**Set problem:** Return all of the data exactly as given.

**Supplied information:**
++++++++++++++++++++

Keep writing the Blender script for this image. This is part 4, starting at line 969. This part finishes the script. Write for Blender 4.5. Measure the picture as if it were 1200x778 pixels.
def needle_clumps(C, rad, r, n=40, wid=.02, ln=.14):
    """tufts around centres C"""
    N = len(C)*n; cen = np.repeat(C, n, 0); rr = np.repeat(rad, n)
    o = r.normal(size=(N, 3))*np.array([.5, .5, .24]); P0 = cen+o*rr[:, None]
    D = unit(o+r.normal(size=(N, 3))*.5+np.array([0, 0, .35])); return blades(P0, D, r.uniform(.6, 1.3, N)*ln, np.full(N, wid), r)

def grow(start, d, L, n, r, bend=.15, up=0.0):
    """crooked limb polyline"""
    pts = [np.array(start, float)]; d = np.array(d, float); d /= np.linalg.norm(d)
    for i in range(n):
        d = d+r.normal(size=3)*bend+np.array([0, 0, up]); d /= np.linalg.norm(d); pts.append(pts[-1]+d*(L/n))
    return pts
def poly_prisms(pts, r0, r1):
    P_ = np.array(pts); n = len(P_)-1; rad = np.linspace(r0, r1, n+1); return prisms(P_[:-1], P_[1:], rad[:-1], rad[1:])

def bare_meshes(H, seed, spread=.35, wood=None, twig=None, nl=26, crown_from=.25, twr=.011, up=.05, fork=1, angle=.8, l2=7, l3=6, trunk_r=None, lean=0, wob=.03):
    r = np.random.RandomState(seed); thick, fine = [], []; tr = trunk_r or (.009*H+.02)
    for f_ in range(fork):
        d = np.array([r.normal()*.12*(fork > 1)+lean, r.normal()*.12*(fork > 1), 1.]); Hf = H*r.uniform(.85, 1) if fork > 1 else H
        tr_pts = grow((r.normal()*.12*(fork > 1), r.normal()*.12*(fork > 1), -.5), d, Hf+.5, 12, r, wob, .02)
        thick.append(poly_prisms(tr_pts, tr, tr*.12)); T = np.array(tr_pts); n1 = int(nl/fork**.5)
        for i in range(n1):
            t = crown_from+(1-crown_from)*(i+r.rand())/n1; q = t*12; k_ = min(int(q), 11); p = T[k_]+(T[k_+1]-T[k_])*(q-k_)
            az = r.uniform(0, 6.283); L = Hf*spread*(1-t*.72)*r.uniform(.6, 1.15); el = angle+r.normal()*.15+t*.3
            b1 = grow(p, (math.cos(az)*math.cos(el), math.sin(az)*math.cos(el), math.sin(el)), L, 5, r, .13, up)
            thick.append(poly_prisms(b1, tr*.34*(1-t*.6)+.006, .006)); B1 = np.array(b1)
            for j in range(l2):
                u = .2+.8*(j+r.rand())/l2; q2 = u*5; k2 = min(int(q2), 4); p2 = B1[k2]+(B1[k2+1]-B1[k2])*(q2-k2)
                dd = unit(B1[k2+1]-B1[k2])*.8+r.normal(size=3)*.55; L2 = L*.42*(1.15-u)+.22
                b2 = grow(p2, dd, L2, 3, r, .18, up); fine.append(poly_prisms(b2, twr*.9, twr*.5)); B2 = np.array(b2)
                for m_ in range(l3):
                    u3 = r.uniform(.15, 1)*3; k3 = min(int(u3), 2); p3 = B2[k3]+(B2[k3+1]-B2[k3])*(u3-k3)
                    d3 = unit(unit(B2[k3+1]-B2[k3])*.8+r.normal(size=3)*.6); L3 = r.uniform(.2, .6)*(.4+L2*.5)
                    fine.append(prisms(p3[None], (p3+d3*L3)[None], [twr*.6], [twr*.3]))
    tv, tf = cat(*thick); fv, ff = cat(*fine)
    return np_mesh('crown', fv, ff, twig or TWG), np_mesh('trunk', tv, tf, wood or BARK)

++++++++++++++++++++

**Complete output:**
Keep writing the Blender script for this image. This is part 4, starting at line 969. This part finishes the script. Write for Blender 4.5. Measure the picture as if it were 1200x778 pixels.
def needle_clumps(C, rad, r, n=40, wid=.02, ln=.14):
    """tufts around centres C"""
    N = len(C)*n; cen = np.repeat(C, n, 0); rr = np.repeat(rad, n)
    o = r.normal(size=(N, 3))*np.array([.5, .5, .24]); P0 = cen+o*rr[:, None]
    D = unit(o+r.normal(size=(N, 3))*.5+np.array([0, 0, .35])); return blades(P0, D, r.uniform(.6, 1.3, N)*ln, np.full(N, wid), r)

def grow(start, d, L, n, r, bend=.15, up=0.0):
    """crooked limb polyline"""
    pts = [np.array(start, float)]; d = np.array(d, float); d /= np.linalg.norm(d)
    for i in range(n):
        d = d+r.normal(size=3)*bend+np.array([0, 0, up]); d /= np.linalg.norm(d); pts.append(pts[-1]+d*(L/n))
    return pts
def poly_prisms(pts, r0, r1):
    P_ = np.array(pts); n = len(P_)-1; rad = np.linspace(r0, r1, n+1); return prisms(P_[:-1], P_[1:], rad[:-1], rad[1:])

def bare_meshes(H, seed, spread=.35, wood=None, twig=None, nl=26, crown_from=.25, twr=.011, up=.05, fork=1, angle=.8, l2=7, l3=6, trunk_r=None, lean=0, wob=.03):
    r = np.random.RandomState(seed); thick, fine = [], []; tr = trunk_r or (.009*H+.02)
    for f_ in range(fork):
        d = np.array([r.normal()*.12*(fork > 1)+lean, r.normal()*.12*(fork > 1), 1.]); Hf = H*r.uniform(.85, 1) if fork > 1 else H
        tr_pts = grow((r.normal()*.12*(fork > 1), r.normal()*.12*(fork > 1), -.5), d, Hf+.5, 12, r, wob, .02)
        thick.append(poly_prisms(tr_pts, tr, tr*.12)); T = np.array(tr_pts); n1 = int(nl/fork**.5)
        for i in range(n1):
            t = crown_from+(1-crown_from)*(i+r.rand())/n1; q = t*12; k_ = min(int(q), 11); p = T[k_]+(T[k_+1]-T[k_])*(q-k_)
            az = r.uniform(0, 6.283); L = Hf*spread*(1-t*.72)*r.uniform(.6, 1.15); el = angle+r.normal()*.15+t*.3
            b1 = grow(p, (math.cos(az)*math.cos(el), math.sin(az)*math.cos(el), math.sin(el)), L, 5, r, .13, up)
            thick.append(poly_prisms(b1, tr*.34*(1-t*.6)+.006, .006)); B1 = np.array(b1)
            for j in range(l2):
                u = .2+.8*(j+r.rand())/l2; q2 = u*5; k2 = min(int(q2), 4); p2 = B1[k2]+(B1[k2+1]-B1[k2])*(q2-k2)
                dd = unit(B1[k2+1]-B1[k2])*.8+r.normal(size=3)*.55; L2 = L*.42*(1.15-u)+.22
                b2 = grow(p2, dd, L2, 3, r, .18, up); fine.append(poly_prisms(b2, twr*.9, twr*.5)); B2 = np.array(b2)
                for m_ in range(l3):
                    u3 = r.uniform(.15, 1)*3; k3 = min(int(u3), 2); p3 = B2[k3]+(B2[k3+1]-B2[k3])*(u3-k3)
                    d3 = unit(unit(B2[k3+1]-B2[k3])*.8+r.normal(size=3)*.6); L3 = r.uniform(.2, .6)*(.4+L2*.5)
                    fine.append(prisms(p3[None], (p3+d3*L3)[None], [twr*.6], [twr*.3]))
    tv, tf = cat(*thick); fv, ff = cat(*fine)
    return np_mesh('crown', fv, ff, twig or TWG), np_mesh('trunk', tv, tf, wood or BARK)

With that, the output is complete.